What to wear had been a problem for Victorian and Edwardian women who were inclined to sport, restricted as they were by corsets and long dresses.

Victorian and Edwardian bodices and blouses were also very tightly fitted around the back and sleeves, clearly designed for a woman requiring little movement, and it certainly wouldn't have been possible to swing a golf club wearing that kind of garment. Tennis would have been challenging in the fitted bodices on the ladies above.

Chanel Revolutionises Women's Fashion

Coco Chanel, herself a keen sportswoman, introduced cotton jersey fabric into her designs for women's wear in 1916. Until this time it had only been used for men's underwear. The term "jersey" referred to the knit nature of the fabric, a reference to the traditional fishermen's jersies from the Channel Islands.

Here she is on the golf course in 1910 wearing a jacket similar to those seen in my pattern boo

Chanel was well known for wearing men's clothing and for incorporating aspects of it into women's wear. As a keen sports woman, she enjoyed the freedom it gave her, and the 20s were all about freedom for women.

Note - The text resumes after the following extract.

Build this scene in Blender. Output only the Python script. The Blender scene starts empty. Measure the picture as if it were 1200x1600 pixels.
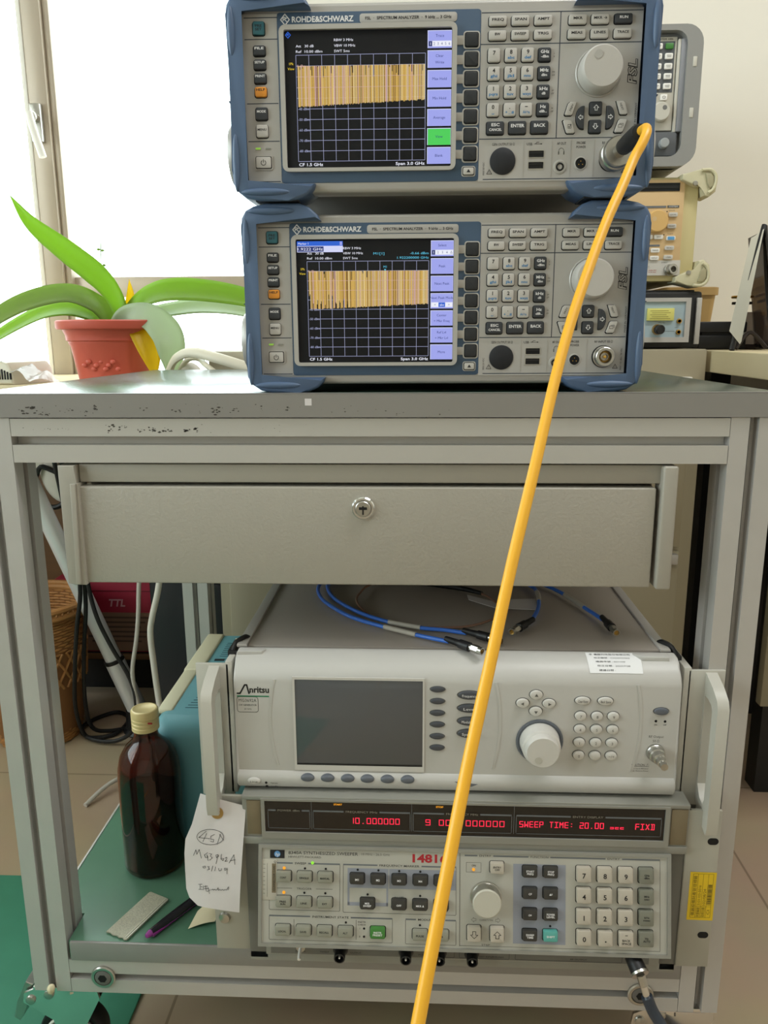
import bpy, bmesh, math, random
from mathutils import Vector, Matrix

C = bpy.context.scene.collection
random.seed(7)
R = math.radians

# ------------------------------------------------------------------ camera
def make_camera():
    p, y, r = R(12.6068), R(2.6983), R(-0.3120)
    B = Matrix(((1, 0, 0), (0, 0, -1), (0, 1, 0)))
    Rz = Matrix(((math.cos(y), math.sin(y), 0), (-math.sin(y), math.cos(y), 0), (0, 0, 1)))
    P = Matrix(((1, 0, 0), (0, math.cos(p), -math.sin(p)), (0, math.sin(p), math.cos(p))))
    Q = Matrix(((math.cos(r), -math.sin(r), 0), (math.sin(r), math.cos(r), 0), (0, 0, 1)))
    M = Q @ P @ B @ Rz
    m = Matrix((M[0], -M[1], -M[2])).transposed().to_4x4()
    m.translation = (0, -0.69, 0.80)
    cam = bpy.data.cameras.new('camera')
    cam.sensor_fit = 'VERTICAL'; cam.sensor_height = 36.0
    cam.lens = 1223.73 / 1600 * 36.0
    cam.clip_start = 0.02
    o = bpy.data.objects.new('camera', cam); C.objects.link(o)
    o.matrix_world = m
    bpy.context.scene.camera = o
make_camera()

# ------------------------------------------------------------------ light and exposure
sc = bpy.context.scene
sc.view_settings.view_transform = 'Standard'
sc.view_settings.look = 'None'
sc.view_settings.gamma = 1.0
sc.view_settings.use_curve_mapping = False
sc.view_settings.exposure = -0.5
sc.cycles.max_bounces = 8
sc.cycles.sample_clamp_indirect = 6.0

w = bpy.data.worlds.new('sky'); sc.world = w; w.use_nodes = True
bg = w.node_tree.nodes['Background']
bg.inputs[0].default_value = (0.93, 0.97, 1.0, 1); bg.inputs[1].default_value = 10.0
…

This woman appears to be out for a healthy and ladylike stroll - town or country.

Stretch Clothing Arrives

The stretch property of hand knitted garments, for example, was now in demand and machine knit fabric began to be mass produced in the textiles industry. Now, no longer just for underwear, but thanks to increasing demand from women to be able to move freely  fabrics such as interlock, or jersey, were used for every day casual wear, and even for couture wear, thanks to Chanel. Casual clothing became much more common as women, embracing their new lifestyles, reacted against the strait laced corsets of their mothers and grandmothers. Home knitting became hugely popular and this is the period where we start to see pattern books for knitted women's garments becoming widely available.

This jacket is embroidered or "darned" all over, and yes, it's in the sports wear book.

The term sportswear gradually became a term used to describe casual clothing and was in use up until the 1960s and 1970s. Hollywood costume designer, Edith Head, recalled how Bing Crosby would begin every costuming interview with her with the question "Can I wear a sports jacket?" He hated having to get dressed up.

Very little knitwear of this period has survived to the present day. Moths eat it, it shrinks. It gets unravelled and knittted into something else. If you are lucky enough to find something, it's unlikely to be in wearable condition. Luckily, I have the pattern books to enjoy the photos of the garments. I could even knit myself one. Maybe, one day.